3・11以降の芸術 3・11以降の学問
珍しく慶應義塾の三田まででかけてきました。シンポジウム「3・11以降の芸術 3・11以降の学問」をきかせていただくためです。慶應の文学部とアートセンターが主催のシンポジウムですが、登壇者に惹かれて参加しました。
まず近藤誠一文化庁長官、福島県立博物館長の赤坂憲雄氏、作曲家の湯浅譲二氏による講演です。赤坂憲雄氏は東北学で有名な方ですが、読ませていただこうと思っていながら著書が積ん読になっています。湯浅氏は著名な作曲家で、80歳をすぎた今でも活躍をされています。
講演に続いて、登壇者3人に加えて鈴木 隆敏氏(慶應義塾大学大学院アート・マネジメント分野講師)、慶應の前塾長鳥居泰彦氏(この方、私の大学時代に教授でした)の5人でのパネルディスカッションが行われました。
このシンポジウムを主旨は慶應アートセンターのサイトから引用すると
「この度のシンポジウムでは、具体的な支援や復興の事例報告、現状の共有ということではなく、むしろ、現在、我々の置かれている現状認識を先鋭化し、その中で生活・文化、芸術の問題を改めて問い直し、この未曾有の震災という契機をどのように着地させ、未来へと拓いていくのかを議論し、考えていこうというものです」
問題の共有はすでに行われている前提で、これから、将来、未来を考えようということです。テーマがかなり大きく、登壇者も知識、実績、経験をお持ちの方ばかりなので、ひとつの方向性、結論まで辿り着いたとは言い難いですが、それぞれのお話はどれも信念が伝わってくる内容です。
特に驚いたのは近藤誠一文化庁長官です。なにせ官僚の方ですから、冒頭の講演が終わったら帰ってしまうと思っていたら、パネルディスカッションも参加され、13時半から17時すぎまでずっと登壇されていました。
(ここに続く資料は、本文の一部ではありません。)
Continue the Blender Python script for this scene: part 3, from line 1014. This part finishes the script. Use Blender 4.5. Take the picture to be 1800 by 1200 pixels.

お話の内容も官僚からの発言とは思えない問題点の指摘、改善のための提言を大胆にされていて、力強いメッセージでありました。時間がなく詳しくは説明されませんでしたが、「貞観大地震・大津波以降の世界・日本の歴史」という年表を作られて、参加者に配られました。
慶應アートセンターは震災以降、継続的に支援のための活動を行っています。今回のシンポジウムは大震災のことを、自分の中でどうするか。このことを考えるヒントをいくつも与えてくれ、とても有意義でした。